*What you should do*: From the listing below, extract each line containing the string "empty".

*Record excerpts*:
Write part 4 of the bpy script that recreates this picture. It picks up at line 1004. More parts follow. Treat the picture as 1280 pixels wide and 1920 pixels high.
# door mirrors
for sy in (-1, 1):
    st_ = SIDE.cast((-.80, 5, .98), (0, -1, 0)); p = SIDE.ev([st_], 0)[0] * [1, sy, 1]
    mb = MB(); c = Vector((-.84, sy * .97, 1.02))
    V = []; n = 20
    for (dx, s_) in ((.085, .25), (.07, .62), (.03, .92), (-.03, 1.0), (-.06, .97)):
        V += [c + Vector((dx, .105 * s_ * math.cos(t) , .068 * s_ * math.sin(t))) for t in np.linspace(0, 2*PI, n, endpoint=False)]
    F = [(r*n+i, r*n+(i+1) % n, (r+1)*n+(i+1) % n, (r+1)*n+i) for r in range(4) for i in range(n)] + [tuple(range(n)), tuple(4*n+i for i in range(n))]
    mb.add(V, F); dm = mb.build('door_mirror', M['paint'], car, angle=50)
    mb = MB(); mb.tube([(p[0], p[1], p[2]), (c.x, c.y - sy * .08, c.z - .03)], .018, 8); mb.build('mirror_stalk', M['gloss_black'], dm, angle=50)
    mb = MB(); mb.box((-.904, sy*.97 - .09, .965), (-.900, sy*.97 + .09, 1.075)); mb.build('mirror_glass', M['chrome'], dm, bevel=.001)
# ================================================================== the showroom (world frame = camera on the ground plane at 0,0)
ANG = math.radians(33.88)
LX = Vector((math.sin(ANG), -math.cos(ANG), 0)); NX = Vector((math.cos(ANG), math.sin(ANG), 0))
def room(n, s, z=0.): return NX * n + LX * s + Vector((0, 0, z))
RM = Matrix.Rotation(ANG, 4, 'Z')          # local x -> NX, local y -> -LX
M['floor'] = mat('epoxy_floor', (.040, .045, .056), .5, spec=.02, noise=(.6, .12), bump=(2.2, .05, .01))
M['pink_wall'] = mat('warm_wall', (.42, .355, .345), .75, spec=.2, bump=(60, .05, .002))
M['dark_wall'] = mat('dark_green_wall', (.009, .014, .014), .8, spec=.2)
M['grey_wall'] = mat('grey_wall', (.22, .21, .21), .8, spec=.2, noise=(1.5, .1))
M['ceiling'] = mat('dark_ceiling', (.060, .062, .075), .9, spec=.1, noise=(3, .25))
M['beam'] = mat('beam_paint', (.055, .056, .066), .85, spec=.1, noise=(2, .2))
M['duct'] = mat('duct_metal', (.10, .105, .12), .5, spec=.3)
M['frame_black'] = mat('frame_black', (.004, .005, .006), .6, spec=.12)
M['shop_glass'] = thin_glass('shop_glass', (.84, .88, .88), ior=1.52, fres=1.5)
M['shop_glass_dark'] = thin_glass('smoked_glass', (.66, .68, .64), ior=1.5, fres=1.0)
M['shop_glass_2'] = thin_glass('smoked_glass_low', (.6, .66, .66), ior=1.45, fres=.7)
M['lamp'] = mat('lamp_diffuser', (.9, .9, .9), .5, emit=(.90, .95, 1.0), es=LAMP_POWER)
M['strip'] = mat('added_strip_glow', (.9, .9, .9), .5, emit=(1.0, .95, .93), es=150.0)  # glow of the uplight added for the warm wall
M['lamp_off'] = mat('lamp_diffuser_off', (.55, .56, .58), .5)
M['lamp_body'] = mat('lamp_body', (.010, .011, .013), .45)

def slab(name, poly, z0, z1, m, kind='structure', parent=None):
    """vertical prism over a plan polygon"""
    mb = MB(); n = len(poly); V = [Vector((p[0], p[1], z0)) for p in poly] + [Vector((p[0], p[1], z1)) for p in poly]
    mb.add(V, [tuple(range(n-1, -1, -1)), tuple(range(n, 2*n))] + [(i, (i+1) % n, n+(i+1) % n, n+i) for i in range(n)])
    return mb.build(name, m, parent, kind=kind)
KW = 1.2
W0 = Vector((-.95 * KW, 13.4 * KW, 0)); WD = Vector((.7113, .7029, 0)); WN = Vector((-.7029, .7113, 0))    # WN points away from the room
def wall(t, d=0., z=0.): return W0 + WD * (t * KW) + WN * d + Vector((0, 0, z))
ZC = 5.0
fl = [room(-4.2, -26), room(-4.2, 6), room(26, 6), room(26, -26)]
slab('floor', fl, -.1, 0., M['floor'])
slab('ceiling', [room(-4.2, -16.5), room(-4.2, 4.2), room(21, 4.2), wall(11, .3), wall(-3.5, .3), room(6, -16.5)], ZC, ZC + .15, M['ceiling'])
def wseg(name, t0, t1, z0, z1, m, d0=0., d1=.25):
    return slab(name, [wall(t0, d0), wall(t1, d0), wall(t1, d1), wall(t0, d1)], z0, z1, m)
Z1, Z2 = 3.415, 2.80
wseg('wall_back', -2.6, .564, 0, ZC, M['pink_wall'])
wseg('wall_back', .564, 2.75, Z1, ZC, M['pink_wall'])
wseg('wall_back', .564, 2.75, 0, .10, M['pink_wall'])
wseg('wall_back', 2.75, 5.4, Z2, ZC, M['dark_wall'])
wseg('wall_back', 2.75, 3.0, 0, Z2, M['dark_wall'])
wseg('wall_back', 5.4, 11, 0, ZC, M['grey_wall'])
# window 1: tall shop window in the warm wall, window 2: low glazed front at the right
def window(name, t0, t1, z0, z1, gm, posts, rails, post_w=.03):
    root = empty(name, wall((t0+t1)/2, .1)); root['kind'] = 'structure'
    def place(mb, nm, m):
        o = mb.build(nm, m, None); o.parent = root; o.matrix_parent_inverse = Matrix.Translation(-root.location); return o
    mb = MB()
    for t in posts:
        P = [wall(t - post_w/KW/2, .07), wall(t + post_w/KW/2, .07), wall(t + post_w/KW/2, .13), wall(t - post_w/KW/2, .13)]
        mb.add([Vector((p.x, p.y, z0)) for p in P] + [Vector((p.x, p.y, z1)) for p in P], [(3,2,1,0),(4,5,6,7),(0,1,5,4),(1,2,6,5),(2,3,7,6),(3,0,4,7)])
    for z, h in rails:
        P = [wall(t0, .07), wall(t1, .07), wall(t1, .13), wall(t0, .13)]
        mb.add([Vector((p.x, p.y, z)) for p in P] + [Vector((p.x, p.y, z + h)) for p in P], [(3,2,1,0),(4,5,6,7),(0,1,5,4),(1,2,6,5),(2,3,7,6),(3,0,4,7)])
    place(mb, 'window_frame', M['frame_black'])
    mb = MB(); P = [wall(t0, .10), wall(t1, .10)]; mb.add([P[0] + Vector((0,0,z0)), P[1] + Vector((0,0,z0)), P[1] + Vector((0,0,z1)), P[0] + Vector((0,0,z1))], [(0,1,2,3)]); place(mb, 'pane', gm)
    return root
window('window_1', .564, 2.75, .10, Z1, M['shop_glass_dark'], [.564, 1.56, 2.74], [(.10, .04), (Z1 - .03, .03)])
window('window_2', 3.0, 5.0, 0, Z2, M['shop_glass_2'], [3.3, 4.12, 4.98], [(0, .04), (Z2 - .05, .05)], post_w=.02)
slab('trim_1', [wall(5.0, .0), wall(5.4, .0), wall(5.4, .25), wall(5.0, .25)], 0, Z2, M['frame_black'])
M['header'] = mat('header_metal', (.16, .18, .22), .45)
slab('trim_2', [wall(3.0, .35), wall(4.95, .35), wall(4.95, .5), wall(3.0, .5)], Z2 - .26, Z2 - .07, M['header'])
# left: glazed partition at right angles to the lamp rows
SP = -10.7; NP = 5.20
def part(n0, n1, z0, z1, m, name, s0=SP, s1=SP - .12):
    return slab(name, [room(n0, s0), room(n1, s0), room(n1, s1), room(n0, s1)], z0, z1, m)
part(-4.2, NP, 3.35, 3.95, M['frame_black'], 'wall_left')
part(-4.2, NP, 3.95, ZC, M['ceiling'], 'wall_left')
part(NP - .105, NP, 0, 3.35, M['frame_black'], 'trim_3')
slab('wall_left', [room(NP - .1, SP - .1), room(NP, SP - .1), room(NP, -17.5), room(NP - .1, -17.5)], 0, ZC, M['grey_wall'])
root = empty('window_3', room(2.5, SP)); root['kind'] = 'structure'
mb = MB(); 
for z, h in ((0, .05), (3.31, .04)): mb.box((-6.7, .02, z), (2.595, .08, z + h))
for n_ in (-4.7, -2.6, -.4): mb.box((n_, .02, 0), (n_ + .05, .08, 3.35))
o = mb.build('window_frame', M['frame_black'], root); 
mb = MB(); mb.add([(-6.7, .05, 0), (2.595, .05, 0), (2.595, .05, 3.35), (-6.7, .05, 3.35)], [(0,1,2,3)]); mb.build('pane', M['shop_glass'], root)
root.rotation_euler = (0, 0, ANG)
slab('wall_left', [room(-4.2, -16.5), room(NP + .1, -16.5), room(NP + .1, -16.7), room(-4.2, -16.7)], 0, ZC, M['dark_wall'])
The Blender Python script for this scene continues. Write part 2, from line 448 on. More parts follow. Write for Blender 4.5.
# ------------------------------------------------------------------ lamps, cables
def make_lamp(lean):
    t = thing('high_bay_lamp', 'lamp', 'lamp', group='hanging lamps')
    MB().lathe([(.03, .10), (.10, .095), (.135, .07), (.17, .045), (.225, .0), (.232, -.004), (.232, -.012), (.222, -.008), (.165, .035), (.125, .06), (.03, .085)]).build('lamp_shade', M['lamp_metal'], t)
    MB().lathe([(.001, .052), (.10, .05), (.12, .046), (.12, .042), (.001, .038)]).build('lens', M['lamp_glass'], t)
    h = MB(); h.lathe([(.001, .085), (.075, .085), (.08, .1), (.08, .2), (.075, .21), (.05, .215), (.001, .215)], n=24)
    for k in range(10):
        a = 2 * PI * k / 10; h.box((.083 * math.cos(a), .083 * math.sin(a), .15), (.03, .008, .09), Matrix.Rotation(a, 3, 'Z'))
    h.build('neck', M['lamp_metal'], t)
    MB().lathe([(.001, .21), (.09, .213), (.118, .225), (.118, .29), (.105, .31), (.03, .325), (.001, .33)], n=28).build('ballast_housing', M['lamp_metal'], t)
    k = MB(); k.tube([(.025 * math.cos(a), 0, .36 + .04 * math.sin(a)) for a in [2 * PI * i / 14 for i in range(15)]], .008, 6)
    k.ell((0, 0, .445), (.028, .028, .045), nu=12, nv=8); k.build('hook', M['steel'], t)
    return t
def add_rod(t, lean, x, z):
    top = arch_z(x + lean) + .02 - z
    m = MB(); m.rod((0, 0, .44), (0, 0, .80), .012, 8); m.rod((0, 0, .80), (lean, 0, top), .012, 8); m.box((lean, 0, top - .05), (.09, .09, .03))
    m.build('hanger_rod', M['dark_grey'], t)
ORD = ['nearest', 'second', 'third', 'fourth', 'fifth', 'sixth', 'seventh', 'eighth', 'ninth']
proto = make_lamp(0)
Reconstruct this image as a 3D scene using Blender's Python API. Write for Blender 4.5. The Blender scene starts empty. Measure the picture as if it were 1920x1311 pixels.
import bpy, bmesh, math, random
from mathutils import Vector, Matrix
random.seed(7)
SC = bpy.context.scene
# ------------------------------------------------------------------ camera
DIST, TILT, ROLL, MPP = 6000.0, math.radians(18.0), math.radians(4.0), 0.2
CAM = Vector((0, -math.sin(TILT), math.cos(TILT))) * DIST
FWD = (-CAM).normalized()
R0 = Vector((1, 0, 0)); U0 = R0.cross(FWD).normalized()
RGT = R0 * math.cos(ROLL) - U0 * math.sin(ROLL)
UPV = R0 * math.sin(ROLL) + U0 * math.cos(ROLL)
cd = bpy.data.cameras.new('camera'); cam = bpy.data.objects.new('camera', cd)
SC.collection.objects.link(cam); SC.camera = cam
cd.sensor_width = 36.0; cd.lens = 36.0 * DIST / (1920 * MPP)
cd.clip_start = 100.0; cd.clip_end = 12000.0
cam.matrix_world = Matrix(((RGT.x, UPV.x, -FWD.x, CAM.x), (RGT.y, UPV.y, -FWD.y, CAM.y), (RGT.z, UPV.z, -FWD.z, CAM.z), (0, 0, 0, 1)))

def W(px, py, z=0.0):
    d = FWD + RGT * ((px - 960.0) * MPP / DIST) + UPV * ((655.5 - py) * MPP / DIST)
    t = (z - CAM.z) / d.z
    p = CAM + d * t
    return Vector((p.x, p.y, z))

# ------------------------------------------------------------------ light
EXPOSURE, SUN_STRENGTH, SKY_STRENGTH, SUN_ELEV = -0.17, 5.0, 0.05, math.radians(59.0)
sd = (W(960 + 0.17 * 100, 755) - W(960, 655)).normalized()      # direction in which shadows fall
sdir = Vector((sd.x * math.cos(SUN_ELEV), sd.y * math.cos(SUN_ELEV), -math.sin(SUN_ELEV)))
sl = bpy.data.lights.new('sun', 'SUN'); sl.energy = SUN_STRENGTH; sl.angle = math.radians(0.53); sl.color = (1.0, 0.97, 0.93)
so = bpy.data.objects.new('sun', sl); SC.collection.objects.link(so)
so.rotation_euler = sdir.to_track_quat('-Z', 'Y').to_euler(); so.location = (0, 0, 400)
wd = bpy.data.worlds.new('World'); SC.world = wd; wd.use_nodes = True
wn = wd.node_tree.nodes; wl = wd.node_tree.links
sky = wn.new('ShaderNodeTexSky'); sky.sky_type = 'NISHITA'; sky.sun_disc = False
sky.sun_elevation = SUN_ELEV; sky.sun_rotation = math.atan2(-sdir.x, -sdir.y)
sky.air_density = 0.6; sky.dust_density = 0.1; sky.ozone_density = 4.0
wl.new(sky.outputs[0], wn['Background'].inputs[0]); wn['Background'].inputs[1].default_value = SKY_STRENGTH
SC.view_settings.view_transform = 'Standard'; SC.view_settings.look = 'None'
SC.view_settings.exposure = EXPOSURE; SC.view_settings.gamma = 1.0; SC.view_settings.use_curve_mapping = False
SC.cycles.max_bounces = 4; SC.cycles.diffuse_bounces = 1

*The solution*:
    root = empty(name, wall((t0+t1)/2, .1)); root['kind'] = 'structure'
root = empty('window_3', room(2.5, SP)); root['kind'] = 'structure'
Reconstruct this image as a 3D scene using Blender's Python API. Write for Blender 4.5. The Blender scene starts empty. Measure the picture as if it were 1920x1311 pixels.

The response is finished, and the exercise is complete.